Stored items

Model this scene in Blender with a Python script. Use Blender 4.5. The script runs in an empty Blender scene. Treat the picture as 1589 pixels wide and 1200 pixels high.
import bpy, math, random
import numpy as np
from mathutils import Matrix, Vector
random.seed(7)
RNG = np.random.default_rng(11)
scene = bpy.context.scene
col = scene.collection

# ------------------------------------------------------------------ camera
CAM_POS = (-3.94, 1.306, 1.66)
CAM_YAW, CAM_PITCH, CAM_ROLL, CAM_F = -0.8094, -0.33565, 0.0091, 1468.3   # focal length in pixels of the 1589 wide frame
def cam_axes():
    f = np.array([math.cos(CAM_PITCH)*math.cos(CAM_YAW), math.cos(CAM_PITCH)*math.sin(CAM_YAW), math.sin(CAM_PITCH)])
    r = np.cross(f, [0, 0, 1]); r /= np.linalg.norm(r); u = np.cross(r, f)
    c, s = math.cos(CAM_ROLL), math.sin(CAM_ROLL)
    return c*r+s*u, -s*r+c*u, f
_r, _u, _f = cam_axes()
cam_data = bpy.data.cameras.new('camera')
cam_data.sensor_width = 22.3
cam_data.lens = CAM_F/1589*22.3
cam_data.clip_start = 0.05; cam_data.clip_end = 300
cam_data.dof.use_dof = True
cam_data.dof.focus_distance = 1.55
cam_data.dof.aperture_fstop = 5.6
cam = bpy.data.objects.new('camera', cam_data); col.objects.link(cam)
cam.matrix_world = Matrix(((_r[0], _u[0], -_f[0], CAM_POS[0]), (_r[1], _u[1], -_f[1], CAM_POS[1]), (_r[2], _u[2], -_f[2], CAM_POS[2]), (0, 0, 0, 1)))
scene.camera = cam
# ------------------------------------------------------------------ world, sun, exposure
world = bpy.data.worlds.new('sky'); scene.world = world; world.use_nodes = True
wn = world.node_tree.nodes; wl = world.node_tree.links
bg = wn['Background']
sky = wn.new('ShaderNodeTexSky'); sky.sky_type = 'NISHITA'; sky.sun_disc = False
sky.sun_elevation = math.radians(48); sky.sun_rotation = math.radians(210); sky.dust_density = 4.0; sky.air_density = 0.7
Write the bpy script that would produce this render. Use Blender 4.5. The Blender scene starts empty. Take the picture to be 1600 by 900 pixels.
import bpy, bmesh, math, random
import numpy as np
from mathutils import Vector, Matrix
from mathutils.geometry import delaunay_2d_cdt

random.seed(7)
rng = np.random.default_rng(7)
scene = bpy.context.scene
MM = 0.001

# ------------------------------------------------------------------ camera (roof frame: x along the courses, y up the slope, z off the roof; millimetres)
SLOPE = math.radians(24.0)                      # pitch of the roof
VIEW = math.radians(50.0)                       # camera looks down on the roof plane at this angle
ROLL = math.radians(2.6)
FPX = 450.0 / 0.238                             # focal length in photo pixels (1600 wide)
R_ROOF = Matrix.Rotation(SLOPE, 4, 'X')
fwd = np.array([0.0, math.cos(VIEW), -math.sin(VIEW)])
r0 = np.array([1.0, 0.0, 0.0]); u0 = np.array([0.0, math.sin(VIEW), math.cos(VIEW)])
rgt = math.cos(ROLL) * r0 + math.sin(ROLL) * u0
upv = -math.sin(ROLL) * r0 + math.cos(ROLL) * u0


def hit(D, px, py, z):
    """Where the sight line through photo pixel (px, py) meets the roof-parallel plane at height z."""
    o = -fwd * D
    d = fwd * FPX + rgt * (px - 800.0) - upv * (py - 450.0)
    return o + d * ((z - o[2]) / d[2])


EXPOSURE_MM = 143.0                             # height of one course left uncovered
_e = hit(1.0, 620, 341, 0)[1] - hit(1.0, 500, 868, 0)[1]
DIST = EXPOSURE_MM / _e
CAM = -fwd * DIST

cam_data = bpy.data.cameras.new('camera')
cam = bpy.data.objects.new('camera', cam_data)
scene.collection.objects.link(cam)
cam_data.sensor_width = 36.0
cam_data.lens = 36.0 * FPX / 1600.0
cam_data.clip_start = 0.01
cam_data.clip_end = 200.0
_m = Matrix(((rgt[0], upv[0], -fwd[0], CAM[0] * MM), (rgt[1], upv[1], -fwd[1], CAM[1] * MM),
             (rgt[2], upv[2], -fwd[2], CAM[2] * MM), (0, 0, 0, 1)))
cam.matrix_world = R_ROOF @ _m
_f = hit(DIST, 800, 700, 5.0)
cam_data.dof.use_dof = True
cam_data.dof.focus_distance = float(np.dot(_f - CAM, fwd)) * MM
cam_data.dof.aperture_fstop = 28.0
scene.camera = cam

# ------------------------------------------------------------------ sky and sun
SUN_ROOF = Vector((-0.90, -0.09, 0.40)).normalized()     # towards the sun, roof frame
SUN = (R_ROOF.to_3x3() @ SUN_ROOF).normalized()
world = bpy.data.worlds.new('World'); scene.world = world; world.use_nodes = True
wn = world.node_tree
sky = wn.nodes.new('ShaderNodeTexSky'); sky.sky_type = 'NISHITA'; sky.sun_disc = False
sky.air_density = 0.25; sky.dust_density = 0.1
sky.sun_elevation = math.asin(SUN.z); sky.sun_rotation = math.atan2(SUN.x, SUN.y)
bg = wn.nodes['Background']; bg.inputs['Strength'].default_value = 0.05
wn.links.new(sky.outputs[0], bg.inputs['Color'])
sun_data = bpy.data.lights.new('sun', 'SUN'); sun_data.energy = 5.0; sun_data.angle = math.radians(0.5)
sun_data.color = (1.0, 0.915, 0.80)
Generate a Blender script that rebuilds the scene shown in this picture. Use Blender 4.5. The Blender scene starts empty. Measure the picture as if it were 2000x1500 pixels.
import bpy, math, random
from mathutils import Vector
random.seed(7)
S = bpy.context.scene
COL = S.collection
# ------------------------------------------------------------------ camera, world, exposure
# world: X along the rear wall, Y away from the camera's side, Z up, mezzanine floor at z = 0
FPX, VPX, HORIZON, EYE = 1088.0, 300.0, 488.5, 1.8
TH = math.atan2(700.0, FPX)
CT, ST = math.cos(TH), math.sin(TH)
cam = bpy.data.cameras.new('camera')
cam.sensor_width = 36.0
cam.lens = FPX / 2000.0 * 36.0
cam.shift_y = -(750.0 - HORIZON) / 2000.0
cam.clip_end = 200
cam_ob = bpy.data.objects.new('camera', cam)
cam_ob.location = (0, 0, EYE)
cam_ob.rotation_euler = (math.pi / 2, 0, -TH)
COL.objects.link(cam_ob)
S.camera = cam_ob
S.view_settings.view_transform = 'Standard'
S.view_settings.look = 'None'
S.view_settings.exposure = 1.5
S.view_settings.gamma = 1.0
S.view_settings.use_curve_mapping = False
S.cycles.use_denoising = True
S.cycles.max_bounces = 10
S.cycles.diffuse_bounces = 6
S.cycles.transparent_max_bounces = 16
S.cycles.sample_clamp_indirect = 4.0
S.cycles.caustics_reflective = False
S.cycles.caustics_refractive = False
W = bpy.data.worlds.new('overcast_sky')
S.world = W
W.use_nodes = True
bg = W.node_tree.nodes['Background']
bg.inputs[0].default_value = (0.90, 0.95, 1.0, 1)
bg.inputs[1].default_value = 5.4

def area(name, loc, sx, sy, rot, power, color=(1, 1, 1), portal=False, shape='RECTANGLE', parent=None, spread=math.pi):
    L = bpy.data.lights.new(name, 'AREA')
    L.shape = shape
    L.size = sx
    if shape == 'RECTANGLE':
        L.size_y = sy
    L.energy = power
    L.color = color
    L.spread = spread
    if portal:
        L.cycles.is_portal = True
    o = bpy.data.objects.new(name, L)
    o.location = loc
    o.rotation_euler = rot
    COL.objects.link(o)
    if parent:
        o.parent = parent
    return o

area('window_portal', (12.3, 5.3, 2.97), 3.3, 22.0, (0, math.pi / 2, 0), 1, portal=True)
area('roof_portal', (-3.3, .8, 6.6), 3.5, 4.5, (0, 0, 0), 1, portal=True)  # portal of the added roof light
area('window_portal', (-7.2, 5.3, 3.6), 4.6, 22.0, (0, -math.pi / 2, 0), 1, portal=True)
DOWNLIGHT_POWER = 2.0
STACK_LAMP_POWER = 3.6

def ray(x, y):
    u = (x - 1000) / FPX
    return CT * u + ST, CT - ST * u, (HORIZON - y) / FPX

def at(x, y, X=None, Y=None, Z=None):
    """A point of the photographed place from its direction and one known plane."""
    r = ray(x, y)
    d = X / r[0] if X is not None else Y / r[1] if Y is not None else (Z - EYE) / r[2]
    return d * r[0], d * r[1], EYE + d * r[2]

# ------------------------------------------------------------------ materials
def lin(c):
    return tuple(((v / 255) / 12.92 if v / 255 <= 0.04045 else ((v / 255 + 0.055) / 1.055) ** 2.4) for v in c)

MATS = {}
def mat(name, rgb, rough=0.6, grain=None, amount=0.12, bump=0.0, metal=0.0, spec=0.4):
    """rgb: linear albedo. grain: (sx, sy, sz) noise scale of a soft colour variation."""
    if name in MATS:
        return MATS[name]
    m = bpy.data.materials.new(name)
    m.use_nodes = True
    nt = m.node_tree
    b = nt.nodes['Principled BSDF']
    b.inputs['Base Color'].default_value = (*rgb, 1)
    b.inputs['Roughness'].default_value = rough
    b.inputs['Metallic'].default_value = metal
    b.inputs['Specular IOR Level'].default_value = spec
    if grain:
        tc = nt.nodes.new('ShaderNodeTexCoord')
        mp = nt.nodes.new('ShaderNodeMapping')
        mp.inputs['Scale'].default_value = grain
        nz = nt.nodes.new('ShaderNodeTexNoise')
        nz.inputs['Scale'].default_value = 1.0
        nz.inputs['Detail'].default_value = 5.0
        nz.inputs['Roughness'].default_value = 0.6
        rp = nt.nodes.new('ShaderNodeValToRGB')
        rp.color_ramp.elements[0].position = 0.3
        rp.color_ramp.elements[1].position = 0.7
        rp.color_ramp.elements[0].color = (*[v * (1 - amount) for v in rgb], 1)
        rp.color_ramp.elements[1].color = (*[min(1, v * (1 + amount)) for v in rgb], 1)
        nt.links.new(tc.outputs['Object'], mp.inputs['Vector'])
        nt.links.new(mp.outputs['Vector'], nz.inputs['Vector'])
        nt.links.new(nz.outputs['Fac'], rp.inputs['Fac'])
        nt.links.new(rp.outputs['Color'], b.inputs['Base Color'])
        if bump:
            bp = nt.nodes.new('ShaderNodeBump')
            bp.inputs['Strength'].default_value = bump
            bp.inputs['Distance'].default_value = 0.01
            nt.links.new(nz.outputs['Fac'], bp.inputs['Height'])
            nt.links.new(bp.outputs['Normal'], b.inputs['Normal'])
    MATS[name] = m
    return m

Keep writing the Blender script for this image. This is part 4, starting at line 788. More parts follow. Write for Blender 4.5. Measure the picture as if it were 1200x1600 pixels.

> TO BE DONE
Pick out every line of the listing containing the word "starts", and show those lines.

> RESPONSE
Write the bpy script that would produce this render. Use Blender 4.5. The Blender scene starts empty. Take the picture to be 1600 by 900 pixels.
Generate a Blender script that rebuilds the scene shown in this picture. Use Blender 4.5. The Blender scene starts empty. Measure the picture as if it were 2000x1500 pixels.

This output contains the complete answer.